Подобно тому, как Шаляпин никогда не мог просто "исполнять" оперные партии, романсы и песни и неизменно становился, когда пел их, великим самостоятельным творцом музыкально-поэтических образов, так и Качалов приходил на эстраду не для того, чтобы "выступать с декламацией", а для того, чтобы проложить и утвердить новые пути для творческого воздействия на умы и сердца своих зрителей.
Поэтому в его огромном концертном репертуаре почти никогда не было ничего случайного, ничего такого, что внутренне так или иначе не совпадало бы с его личностью, с его мировоззрением.
Когда он изредка в наши дни читал с эстрады монолог Анатэмы из пьесы Леонида Андреева, это казалось только гениальным экзерсисом, замечательной демонстрацией всех возможностей его голоса и совершенной дикции, или своеобразной иллюстрацией к истории Художественного театра, и Качалов предназначал ее преимущественно для учащейся театральной молодежи и для своих товарищей актеров.

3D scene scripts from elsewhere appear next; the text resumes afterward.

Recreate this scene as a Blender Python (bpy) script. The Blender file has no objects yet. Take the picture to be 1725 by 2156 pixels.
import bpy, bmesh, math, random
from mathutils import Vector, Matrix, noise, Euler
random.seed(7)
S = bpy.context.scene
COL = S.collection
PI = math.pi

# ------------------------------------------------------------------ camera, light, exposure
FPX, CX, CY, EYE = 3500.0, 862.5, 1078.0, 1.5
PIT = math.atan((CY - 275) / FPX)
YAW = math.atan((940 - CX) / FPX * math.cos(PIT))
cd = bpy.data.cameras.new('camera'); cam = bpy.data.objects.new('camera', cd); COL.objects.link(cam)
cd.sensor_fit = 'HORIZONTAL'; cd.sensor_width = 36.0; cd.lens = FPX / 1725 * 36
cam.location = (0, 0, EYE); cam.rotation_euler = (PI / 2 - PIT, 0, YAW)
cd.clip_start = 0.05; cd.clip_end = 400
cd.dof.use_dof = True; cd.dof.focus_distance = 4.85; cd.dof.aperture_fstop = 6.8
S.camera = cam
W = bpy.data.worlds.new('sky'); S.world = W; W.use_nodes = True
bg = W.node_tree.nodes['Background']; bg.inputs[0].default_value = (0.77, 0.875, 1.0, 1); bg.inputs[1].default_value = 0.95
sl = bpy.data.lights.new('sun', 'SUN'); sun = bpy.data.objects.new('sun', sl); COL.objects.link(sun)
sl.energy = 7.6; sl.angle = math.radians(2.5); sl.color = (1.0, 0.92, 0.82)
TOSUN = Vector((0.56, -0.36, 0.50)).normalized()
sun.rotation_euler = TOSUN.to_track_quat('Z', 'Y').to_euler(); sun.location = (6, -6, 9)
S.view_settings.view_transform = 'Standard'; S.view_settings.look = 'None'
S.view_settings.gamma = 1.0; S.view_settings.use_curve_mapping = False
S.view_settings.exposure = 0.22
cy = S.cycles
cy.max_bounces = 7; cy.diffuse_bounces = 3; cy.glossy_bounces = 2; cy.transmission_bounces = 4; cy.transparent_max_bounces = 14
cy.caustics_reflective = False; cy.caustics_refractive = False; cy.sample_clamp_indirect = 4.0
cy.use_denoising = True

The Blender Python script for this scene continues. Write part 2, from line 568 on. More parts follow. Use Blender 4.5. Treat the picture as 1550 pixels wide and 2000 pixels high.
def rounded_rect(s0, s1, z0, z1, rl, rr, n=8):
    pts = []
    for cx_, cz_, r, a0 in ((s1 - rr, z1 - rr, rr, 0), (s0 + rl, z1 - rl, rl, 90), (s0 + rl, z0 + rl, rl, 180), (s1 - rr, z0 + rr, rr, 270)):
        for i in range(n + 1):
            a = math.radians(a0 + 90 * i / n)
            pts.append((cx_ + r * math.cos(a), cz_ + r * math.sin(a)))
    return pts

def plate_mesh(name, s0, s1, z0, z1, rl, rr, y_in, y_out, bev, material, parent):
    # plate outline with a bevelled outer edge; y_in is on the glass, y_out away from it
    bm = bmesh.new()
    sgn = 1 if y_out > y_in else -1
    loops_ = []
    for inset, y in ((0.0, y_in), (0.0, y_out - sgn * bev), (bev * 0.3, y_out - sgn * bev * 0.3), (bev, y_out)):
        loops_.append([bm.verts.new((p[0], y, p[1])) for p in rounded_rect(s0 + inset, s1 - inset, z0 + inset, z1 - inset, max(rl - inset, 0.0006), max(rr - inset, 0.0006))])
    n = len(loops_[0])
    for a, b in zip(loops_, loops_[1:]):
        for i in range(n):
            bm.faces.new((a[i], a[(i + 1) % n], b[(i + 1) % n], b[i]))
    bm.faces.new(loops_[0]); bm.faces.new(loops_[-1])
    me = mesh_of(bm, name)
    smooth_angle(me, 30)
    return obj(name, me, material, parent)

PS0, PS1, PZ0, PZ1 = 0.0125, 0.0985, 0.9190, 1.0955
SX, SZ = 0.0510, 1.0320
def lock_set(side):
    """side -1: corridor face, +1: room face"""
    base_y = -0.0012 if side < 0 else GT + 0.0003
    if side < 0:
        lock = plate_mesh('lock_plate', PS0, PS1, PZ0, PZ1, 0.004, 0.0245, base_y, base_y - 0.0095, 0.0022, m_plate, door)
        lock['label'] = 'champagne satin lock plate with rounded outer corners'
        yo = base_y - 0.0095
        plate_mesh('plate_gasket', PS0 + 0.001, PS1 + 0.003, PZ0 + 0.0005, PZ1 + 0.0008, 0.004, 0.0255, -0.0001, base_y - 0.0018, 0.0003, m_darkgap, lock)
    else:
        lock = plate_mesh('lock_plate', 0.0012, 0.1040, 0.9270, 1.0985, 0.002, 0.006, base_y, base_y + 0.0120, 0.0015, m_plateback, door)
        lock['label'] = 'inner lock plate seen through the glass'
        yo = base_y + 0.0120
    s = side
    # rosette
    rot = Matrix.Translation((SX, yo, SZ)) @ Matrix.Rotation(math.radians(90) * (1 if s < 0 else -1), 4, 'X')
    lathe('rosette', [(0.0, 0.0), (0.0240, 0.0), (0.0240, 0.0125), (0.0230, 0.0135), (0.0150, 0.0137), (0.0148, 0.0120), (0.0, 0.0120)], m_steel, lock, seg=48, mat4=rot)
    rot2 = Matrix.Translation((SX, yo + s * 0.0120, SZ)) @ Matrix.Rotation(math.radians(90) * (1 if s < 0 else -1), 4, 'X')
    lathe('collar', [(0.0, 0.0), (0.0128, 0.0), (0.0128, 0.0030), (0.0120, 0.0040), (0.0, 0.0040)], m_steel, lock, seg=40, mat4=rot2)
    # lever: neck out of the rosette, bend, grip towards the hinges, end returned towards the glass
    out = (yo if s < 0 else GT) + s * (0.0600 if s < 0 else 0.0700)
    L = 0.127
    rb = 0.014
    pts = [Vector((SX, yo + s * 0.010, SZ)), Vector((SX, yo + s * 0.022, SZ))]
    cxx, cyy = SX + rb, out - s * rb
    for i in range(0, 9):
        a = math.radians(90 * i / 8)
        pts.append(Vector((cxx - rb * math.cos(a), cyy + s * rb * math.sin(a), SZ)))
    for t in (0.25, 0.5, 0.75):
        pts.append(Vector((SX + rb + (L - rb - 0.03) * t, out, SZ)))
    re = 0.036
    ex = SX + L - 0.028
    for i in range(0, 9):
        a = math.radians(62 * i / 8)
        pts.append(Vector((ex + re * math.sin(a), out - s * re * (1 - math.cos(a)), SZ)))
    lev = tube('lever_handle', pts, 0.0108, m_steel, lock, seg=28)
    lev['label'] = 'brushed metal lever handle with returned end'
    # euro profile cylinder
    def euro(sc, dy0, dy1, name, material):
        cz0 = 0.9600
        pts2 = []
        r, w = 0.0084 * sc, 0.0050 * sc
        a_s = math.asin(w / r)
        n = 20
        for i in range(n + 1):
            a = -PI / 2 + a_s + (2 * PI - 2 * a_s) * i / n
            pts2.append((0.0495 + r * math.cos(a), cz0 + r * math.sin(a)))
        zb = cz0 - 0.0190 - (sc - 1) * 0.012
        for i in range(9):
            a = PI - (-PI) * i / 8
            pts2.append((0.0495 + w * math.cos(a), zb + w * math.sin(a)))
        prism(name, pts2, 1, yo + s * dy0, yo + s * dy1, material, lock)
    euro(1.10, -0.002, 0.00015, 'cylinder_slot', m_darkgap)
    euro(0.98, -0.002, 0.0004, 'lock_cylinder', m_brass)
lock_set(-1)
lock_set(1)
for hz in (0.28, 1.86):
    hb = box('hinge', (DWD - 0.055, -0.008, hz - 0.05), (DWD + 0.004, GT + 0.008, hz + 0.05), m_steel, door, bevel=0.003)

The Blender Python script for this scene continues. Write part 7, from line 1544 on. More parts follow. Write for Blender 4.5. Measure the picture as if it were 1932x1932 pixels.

Богоборческий пафос монолога Анатэмы давным-давно перестал волновать его по существу. Когда он выносил на эстраду свой знаменитый "Кошмар Ивана Карамазова" -- одно из высших достижений его артистического мастерства, -- это было глубочайшим переосмыслением Достоевского, в котором на первое место выступало качаловское утверждение могущества свободного человеческого разума, и волей современного советского художника отметалась "карамазовщина". Но подлинный Качалов наших дней, нашей эпохи вырастал на концертной эстраде во весь рост и звучал во весь голос тогда, когда его слияние с писателем было безраздельным, когда он приходил к своим новым постижениям Пушкина, Горького, Маяковского, Блока, Шекспира и когда из этих творческих постижений каждый раз возникал по-новому пленительный, молодой и сильный облик самого Качалова.
2
Качалов не мог бы ограничиться только концертным воспроизведением, только "исполнением" на эстраде даже самого близкого ему поэта. Он обладал для этого слишком властной и слишком пытливой индивидуальностью.